During Virginia’s gubernatorial race last year, Republican Ed Gillespie ran a racist campaign trying to scare white voters about so-called “sanctuary cities” (which are non-existent in the commonwealth), and comparing immigrant families to gang members. It ultimately backfired—according to polling, “voters across all demographics were very aware the campaign had become heavily racialized and this moved them away from Gillespie and towards” his opponent, Democrat Ralph Northam. Northam won but Republicans refused to learn their lesson, narrowly passing a political stunt again meant to fear monger about nonexistent “sanctuary cities.” This week, Northam vetoed it:
Northam suggested the legislation would require Virginia cities and towns to shoulder the burden of enforcing federal immigration law, either by deputizing local police or by holding undocumented inmates in local lockups. He called the measure “unnecessary and divisive.”

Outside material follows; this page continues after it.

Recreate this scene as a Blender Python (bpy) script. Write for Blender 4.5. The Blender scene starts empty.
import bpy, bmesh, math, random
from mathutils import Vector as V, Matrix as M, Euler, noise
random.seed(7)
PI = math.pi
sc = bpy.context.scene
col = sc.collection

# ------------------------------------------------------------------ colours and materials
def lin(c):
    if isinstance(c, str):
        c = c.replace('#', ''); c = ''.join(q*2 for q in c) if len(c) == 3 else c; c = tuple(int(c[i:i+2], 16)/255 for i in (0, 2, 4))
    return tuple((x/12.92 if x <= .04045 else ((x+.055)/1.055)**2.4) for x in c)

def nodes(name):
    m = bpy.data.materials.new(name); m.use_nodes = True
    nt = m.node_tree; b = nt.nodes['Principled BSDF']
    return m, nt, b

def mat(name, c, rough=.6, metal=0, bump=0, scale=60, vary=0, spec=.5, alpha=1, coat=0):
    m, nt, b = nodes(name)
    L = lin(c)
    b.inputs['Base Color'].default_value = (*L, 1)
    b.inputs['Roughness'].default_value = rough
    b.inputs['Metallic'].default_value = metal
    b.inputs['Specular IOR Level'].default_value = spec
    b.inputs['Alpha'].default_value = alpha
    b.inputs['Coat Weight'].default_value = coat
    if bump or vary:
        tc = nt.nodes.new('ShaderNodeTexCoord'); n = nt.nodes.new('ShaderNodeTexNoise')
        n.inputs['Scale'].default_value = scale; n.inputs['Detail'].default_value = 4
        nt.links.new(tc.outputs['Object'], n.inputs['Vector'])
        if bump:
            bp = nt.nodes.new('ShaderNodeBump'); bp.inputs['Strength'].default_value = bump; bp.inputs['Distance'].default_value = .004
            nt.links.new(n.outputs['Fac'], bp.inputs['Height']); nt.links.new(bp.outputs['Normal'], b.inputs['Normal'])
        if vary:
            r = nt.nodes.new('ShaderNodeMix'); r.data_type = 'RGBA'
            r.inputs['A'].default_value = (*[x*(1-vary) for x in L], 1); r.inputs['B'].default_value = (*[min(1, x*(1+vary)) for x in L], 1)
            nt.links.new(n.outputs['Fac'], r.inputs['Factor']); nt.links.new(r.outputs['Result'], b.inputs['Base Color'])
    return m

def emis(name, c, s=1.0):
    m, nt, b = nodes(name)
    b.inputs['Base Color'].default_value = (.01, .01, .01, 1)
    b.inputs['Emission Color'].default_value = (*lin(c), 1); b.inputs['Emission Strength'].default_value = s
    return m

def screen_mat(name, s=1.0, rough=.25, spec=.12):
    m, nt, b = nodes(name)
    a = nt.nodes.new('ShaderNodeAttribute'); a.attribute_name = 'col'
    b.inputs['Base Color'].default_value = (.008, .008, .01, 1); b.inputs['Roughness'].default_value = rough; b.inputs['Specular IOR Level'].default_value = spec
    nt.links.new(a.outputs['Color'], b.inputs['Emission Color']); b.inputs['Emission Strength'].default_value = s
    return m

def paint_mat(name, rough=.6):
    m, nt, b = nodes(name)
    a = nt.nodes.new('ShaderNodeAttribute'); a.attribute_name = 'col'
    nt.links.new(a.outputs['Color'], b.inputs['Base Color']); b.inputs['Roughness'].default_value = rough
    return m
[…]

“This legislation would force local law enforcement agencies to use precious resources to perform functions that are the responsibility of federal immigration enforcement agencies,” Northam wrote in a statement accompanying the veto. “It also sends a chilling message to communities across Virginia that could have negative impacts on public safety.”
“Governor Ralph Northam’s veto of a Republican anti-immigrant legislation,” said Matt Hildreth, political director for immigrant rights organization America’s Voice, “shows why elections matter and how leaders should stand up to the ongoing political attacks attempting to stoke fear over immigrants.” Another Republican gubernatorial candidate in New Jersey, Kim Guadagno, pulled the same anti-immigrant stunt and lost in a landslide. “Still,” America’s Voice notes, “Republicans are expected to run on xenophobia this fall, in part because they have so little else to run on” and, like in Virginia and New Jersey, could pay the price come November:
As statewide gubernatorial wins in Virginia and New Jersey show, the Republican attacks on immigrants may backfire, in part by mobilizing voters of color and in part by branding the GOP candidate as intolerant and driving away many white voters in the process. This dynamic applied in both Virginia and New Jersey, despite the different ways the two Democratic candidates handled anti-sanctuary cities attacks and the larger topic of immigration.
In the recent Pennsylvania special election—a district where Donald Trump win by 20 points—Republican Rick Saccone stuck to the anti-immigrant agenda, attacking Democrat Conor Lamb over so-called “sanctuary cities.” Lamb, however, “maintained support for legal status for undocumented immigrants and protections for Dreamers,” and won. America’s Voice also notes anti-immigrant campaigns failing at the local level: “In Nassau County [Long Island], a mailer paid for by state Republicans said the Democratic candidate for county executive, Laura Curran, would ‘roll out the welcome mat’ for the violent gang MS-13.” Curran also won.